For libertarians, it’s a basic law that group labels simply don’t do justice to the group the purport to brand. However, political profiling appears to be a growing trend among government bureaucrats since Mr. Obama took office.
The first recent example of profiling came in Missouri, when libertarians and constitutionalists were labeled in a government report as potentially violent militia members. As I reported last month, “the MIAC report highlights a growing and oft-overlooked phenomenon: government tracking and profiling of non-violent American citizens.”
A new report has been released, this time at the federal level. The Department of Homeland Security (which, in my estimation, never should have been created — the Department of Defense should take on the role of protecting Americans against attack) released a report indicating that there is a “fueling resurgence” of right-wing extremist groups that are seeking new recruits.

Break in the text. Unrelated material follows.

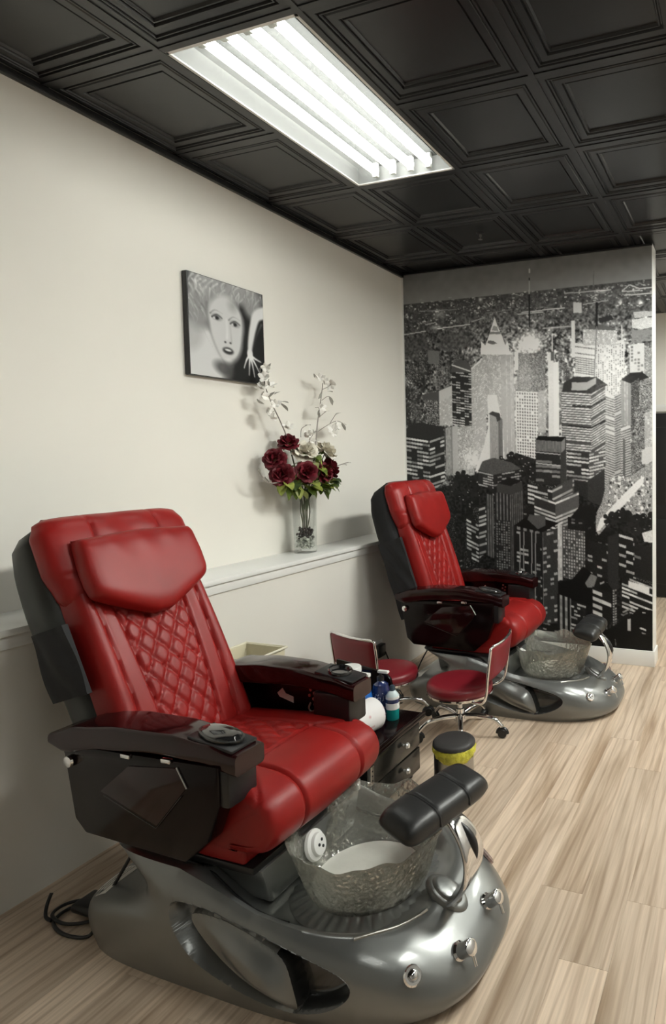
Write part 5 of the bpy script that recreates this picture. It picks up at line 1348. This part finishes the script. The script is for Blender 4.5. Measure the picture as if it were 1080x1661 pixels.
branch([(VX+.01, VY+.01, ZL+.12), (.125, 2.35, ZL+.37), (.115, 2.44, 1.60), (.11, 2.475, 1.75), (.105, 2.515, 1.88), (.10, 2.545, 1.98), (.10, 2.55, 2.01)],
       [(.11, 2.515, 2.035, .030), (.11, 2.545, 2.03, .026), (.11, 2.62, 2.01, .034), (.11, 2.505, 1.855, .032), (.11, 2.63, 1.715, .032), (.11, 2.65, 1.74, .030), (.12, 2.615, 1.69, .026), (.10, 2.76, 1.755, .014)],
       [[(.11, 2.475, 1.70), (.11, 2.56, 1.74), (.11, 2.66, 1.775), (.11, 2.73, 1.765), (.10, 2.77, 1.74)], [(.11, 2.60, 1.76), (.11, 2.63, 1.79), (.11, 2.66, 1.82)], [(.105, 2.53, 1.90), (.11, 2.59, 1.93), (.11, 2.64, 1.90)], [(.10, 2.545, 1.97), (.11, 2.59, 1.99), (.11, 2.62, 2.01)], [(.11, 2.49, 1.79), (.11, 2.54, 1.82), (.11, 2.56, 1.83)], [(.11, 2.50, 1.84), (.11, 2.49, 1.85), (.11, 2.46, 1.85)]],
       'tall white blossom branch rising upright on the right of the bouquet', 32,
       [(.11, 2.66, 1.815, .5, 0, .06), (.11, 2.72, 1.765, -.7, 0, .06), (.11, 2.60, 1.93, -.9, 0, .06), (.11, 2.58, 1.96, .2, 0, .055), (.10, 2.50, 2.03, 2.6, 0, .045), (.10, 2.53, 1.95, -1.9, 0, .05), (.11, 2.545, 1.825, .4, 0, .05), (.11, 2.50, 1.79, 2.0, 0, .045)])
branch([(VX-.01, VY, ZL+.12), (.13, 2.32, ZL+.37), (.16, 2.33, 1.60), (.16, 2.34, 1.68), (.15, 2.35, 1.70)],
       [(.15, 2.305, 1.665, .028), (.16, 2.33, 1.685, .026), (.15, 2.355, 1.64, .024)], [[(.15, 2.27, 1.66), (.14, 2.29, 1.71), (.14, 2.34, 1.735)], [(.15, 2.36, 1.66), (.15, 2.385, 1.69), (.15, 2.38, 1.71)]],
       'short white blossom twig in the middle of the bouquet behind the cream rose', 33, [(.14, 2.32, 1.73, .3, 0, .055), (.15, 2.385, 1.68, .9, 0, .04)])
branch([(VX+.01, VY-.01, ZL+.14), (.135, 2.29, ZL+.36), (.15, 2.17, 1.40), (.14, 2.02, 1.40), (.13, 1.97, 1.44), (.13, 1.945, 1.47)], [], [], 'thin bare grey twig sticking out at the lower left of the bouquet', 34, [(.13, 1.965, 1.445, 2.2, 0, .045), (.135, 2.02, 1.40, 2.5, 0, .05)])
branch([(VX+.01, VY+.01, ZL+.14), (.135, 2.34, ZL+.36), (.13, 2.52, 1.45), (.12, 2.68, 1.49), (.12, 2.77, 1.505)], [], [], 'thin bare grey twig sticking out at the right of the bouquet', 35, [(.12, 2.70, 1.49, .1, 0, .05), (.12, 2.75, 1.50, .2, 0, .045)])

As an indicator of how silly the report is, DHS “has no specific information that domestic right-wing terrorists are currently planning acts of violence,” DHS spokeswoman Sara Kuban told Fox News.

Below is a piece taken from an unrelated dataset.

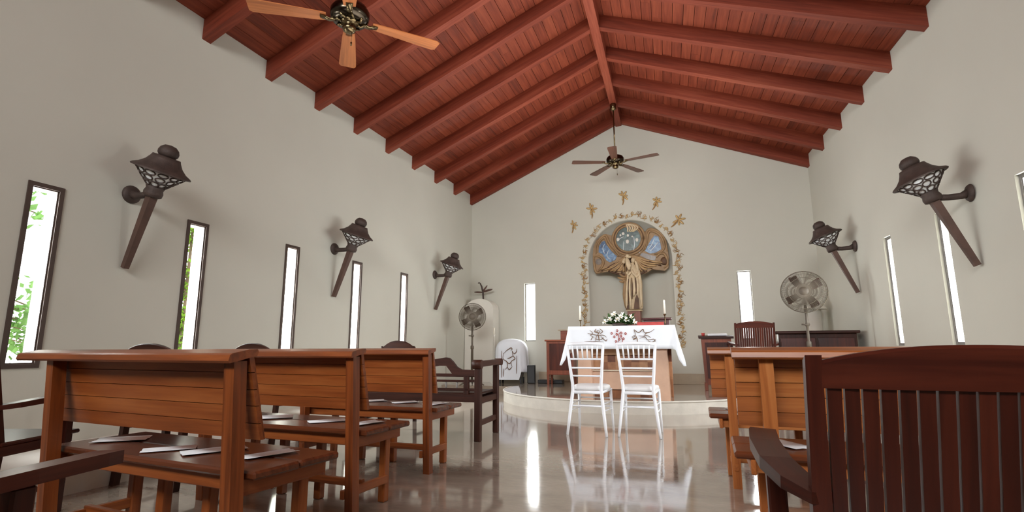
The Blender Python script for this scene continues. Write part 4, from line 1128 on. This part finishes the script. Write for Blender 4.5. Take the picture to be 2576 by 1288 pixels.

This is just the latest example of why group labels fail. These two reports are attempting to label potential security threats, and in doing so have enraged an entire group of grassroots activists, talk-radio fans, and already-disenfranchised taxpayers.
Why is our government responsible for profiling American citizens, especially using a “group-based” model that fails to cite a single current example of what it is “reporting”?
If there was ever solid evidence that the Department of Homeland Security — a large bureaucracy that did not exist prior to 2003 — needs to be eliminated, this is it. Their report is a waste of paper.